Stated goal
Reproduce the material in full, exactly as written.

——

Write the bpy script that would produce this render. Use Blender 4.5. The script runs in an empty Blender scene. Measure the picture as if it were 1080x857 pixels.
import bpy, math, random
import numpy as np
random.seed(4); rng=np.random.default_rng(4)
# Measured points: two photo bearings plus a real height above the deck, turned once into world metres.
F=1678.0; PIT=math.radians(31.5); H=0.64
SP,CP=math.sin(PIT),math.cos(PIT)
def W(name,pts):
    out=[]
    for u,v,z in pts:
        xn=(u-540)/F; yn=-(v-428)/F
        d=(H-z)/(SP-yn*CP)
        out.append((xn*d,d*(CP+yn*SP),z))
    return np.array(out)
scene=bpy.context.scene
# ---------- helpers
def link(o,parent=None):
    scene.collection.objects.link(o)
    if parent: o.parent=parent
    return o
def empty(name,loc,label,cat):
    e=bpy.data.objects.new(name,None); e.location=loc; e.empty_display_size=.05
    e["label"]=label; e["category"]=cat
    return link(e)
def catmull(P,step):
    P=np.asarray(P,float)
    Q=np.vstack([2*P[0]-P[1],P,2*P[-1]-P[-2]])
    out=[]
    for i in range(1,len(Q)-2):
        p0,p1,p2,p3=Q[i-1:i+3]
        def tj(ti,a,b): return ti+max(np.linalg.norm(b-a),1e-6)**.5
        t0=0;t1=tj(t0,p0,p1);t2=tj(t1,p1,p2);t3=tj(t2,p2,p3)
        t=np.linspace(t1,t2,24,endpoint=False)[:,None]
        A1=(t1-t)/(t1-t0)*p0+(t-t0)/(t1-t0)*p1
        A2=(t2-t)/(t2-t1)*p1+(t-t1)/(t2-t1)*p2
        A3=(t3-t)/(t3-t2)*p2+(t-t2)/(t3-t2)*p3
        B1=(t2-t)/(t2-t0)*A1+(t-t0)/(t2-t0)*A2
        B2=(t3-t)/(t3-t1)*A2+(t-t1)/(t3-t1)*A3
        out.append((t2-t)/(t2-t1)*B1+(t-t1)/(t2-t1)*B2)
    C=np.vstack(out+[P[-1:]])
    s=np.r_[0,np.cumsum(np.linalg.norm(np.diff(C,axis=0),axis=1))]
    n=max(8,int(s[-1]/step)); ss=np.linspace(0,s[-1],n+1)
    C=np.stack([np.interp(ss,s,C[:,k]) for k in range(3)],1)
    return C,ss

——

Answer for the task
Write the bpy script that would produce this render. Use Blender 4.5. The script runs in an empty Blender scene. Measure the picture as if it were 1080x857 pixels.
import bpy, math, random
import numpy as np
random.seed(4); rng=np.random.default_rng(4)
# Measured points: two photo bearings plus a real height above the deck, turned once into world metres.
F=1678.0; PIT=math.radians(31.5); H=0.64
SP,CP=math.sin(PIT),math.cos(PIT)
def W(name,pts):
    out=[]
    for u,v,z in pts:
        xn=(u-540)/F; yn=-(v-428)/F
        d=(H-z)/(SP-yn*CP)
        out.append((xn*d,d*(CP+yn*SP),z))
    return np.array(out)
scene=bpy.context.scene
# ---------- helpers
def link(o,parent=None):
    scene.collection.objects.link(o)
    if parent: o.parent=parent
    return o
def empty(name,loc,label,cat):
    e=bpy.data.objects.new(name,None); e.location=loc; e.empty_display_size=.05
    e["label"]=label; e["category"]=cat
    return link(e)
def catmull(P,step):
    P=np.asarray(P,float)
    Q=np.vstack([2*P[0]-P[1],P,2*P[-1]-P[-2]])
    out=[]
    for i in range(1,len(Q)-2):
        p0,p1,p2,p3=Q[i-1:i+3]
        def tj(ti,a,b): return ti+max(np.linalg.norm(b-a),1e-6)**.5
        t0=0;t1=tj(t0,p0,p1);t2=tj(t1,p1,p2);t3=tj(t2,p2,p3)
        t=np.linspace(t1,t2,24,endpoint=False)[:,None]
        A1=(t1-t)/(t1-t0)*p0+(t-t0)/(t1-t0)*p1
        A2=(t2-t)/(t2-t1)*p1+(t-t1)/(t2-t1)*p2
        A3=(t3-t)/(t3-t2)*p2+(t-t2)/(t3-t2)*p3
        B1=(t2-t)/(t2-t0)*A1+(t-t0)/(t2-t0)*A2
        B2=(t3-t)/(t3-t1)*A2+(t-t1)/(t3-t1)*A3
        out.append((t2-t)/(t2-t1)*B1+(t-t1)/(t2-t1)*B2)
    C=np.vstack(out+[P[-1:]])
    s=np.r_[0,np.cumsum(np.linalg.norm(np.diff(C,axis=0),axis=1))]
    n=max(8,int(s[-1]/step)); ss=np.linspace(0,s[-1],n+1)
    C=np.stack([np.interp(ss,s,C[:,k]) for k in range(3)],1)
    return C,ss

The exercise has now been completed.